These images and media, understood as ‘spectacles of terror’, not only created
a symbiotic relationship between terrorism and the media, but also enabled a rise
in Islamophobia (Kellner, 2004). This is a concept understood as the ‘unfounded
hostility towards Muslims and therefore fear or dislike of all or most Muslims’
(Runnymede Trust, 1997). It can be argued that this fear of Muslims had an
onward effect in the justification of Osama bin Laden’s death in 2011. President
Obama, played on the fear still present within America and portrayed the al Qaeda
leader as a significant threat to safety and security.
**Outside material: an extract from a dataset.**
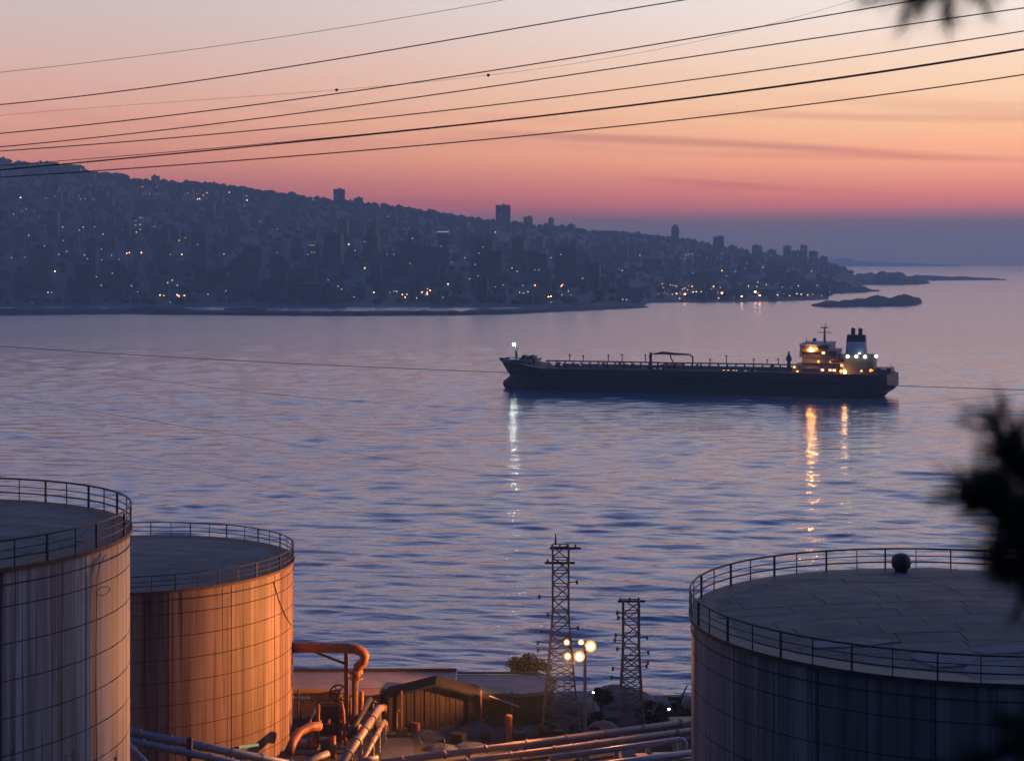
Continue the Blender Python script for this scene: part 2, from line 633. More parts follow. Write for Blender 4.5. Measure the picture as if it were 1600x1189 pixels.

While Obama declared, like
President George W. Bush, that the US ‘war [was] not against Islam’, their
targeted killing, which changed the landscape of the norm against assassination,
undeniably reinforced the notion of Islamophobia in contemporary society due to
the pivotal instrumentalisation by the President (Obama, 2011).
From this, one can therefore argue that race plays a considerable role in
contemporary global conflicts as an ‘us’ versus ‘them’ dichotomy has been
created, not only in America, but also in other Western states whereby the Muslim
community are often portrayed as a monolithic group whose culture is
incompatible with human rights and democracy (D. Bolger, personal
communication, March 28, 2023). This portrayal of Muslims in Western media
as the exotic and threatening other , can therefore be considered a product of
Islamism or new Orientalism, a contemporary progression from scholar Edward
Said’s seminal research area (El-Aswad, 2013, p.40). It has been argued that the
Orient has become a mirror image of what is the inferior and alien other to the
West and over more recent years, the Orient has become the ‘Islamic Orient’ or
even ‘Muslim East’ (El-Aswad, 2013, p.40). It can therefore be said that the
depiction of the Muslim community has manipulated public opinion and acted as
a justification for violence and conflict.